Because the problem has decades of history, Congress passed the Child Support Recovery Act in 1992 to allow state authorities to file misdemeanor charges against chronically delinquent parents. In 1998, Congress fixed problems with the CSRA by passing the Deadbeat Parents Punishment Act to allow felony charges in the worst cases.

Both the CSRA and the DPPA make it illegal for noncustodial parents to willfully fail to make timely child-support payments. Convictions can bring imprisonment and fines. Federal laws also mandate that Title IV-D agencies – the departments that administer child-welfare programs in every state – must provide enforcement services to all custodial parents who ask for them.

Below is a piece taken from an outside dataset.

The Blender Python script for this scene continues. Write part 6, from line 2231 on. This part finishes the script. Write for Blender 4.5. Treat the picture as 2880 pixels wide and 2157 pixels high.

Noncustodial parents can face federal misdemeanor charges if they do not pay support for children residing in other states, their outstanding support exceeds $5,000 or the payment more than 1 year delinquent. Conviction can bring up to 6 months in jail or prison. When the outstanding support exceeds $10,000 or payments are 2 or more years overdue, noncustodial parents can face felony charges and the possibility of 2 years in prison.

Federal child-support laws also prohibit noncustodial parents from crossing state lines or international boundaries if the outstanding child support exceeds $5,000 or is overdue for more than 1 year. Noncustodial parents who attempt to leave the state or country can face charges with the potential of up to 2 years in prison.

Orange County parents who face such issues should know that all child-support matters must be heard first by state courts before being considered by federal courts.